Over The Counter Markets (OTC)

Over The Counter trading refers to financial instruments trading on a different context than organized financial markets or exchanges.

The term OTC trading or OTC market can be used for contracts on financial instruments made directly between two parties and also for trading with derivative financial instruments traded through a dealer and not through a centralized market (such as the stock exhange).

For example, a futures contract is a standardized product traded in the futures market while a forward contract is an OTC product.

Usually, when it refers to stocks, if a stock is traded at a Over The Counter context, this is usually because the company is small and does not meet the requirements for being listed in a regular stock exchange such as NASDAQ or NYSE. These stocks of companies that are not publicly traded are traded through brokers or dealers who negotiate directly between the investor and the company through computer networks or telephone.

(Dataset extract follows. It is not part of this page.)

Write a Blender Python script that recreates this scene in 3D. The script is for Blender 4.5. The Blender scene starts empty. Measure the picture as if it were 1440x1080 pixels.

Most bond and financial instruments debt are not traded on organized and standardized markets and therefore are considered OTC instruments. For example most bonds are sold through banks, so if an investor wants to buy a particular bond them should go directly to the bank concerned which sell the bond and negotiate directly with it out of a standard market.

OTC contracts that occur in these negotiations are bilateral contracts that contain the agreement on the settlement of the instrument to which the two parties have reached. Most OTC contracts are made through banks and financial investment companies. There are also negotiating frameworks of OTC derivatives that are often included in these contracts such as the rules of the International Swaps and Derivatives Associaton (ISDA) or, in Spain, the CMOF contract.

Forex, the most famous OTC Market

The international currency market (FOREX) is the world largest financial market. The daily negotiation reaches 2.7 trillions of USD, that exceeds three times the size of all world markets of stocks and bonds together.

Forex is an Over the Counter (OTC), a global market that does not have a specific venue as Forex trading is done worldwide. The market is made up of banks, brokers, investment funds, companies and individuals which are electronically connected. The lack of physical location of the FOREX market allows it to work 24 hours a day, five days a week. All developed countries in the world contribute to its formation. The main trading centers are London, New York and Tokyo.

The large number of participants makes FOREX the most liquid financial market in the world. Currently it is virtually impossible to manipulate this market, even by large investors. This makes it a very suitable market to apply technical analysis and ideal for trading.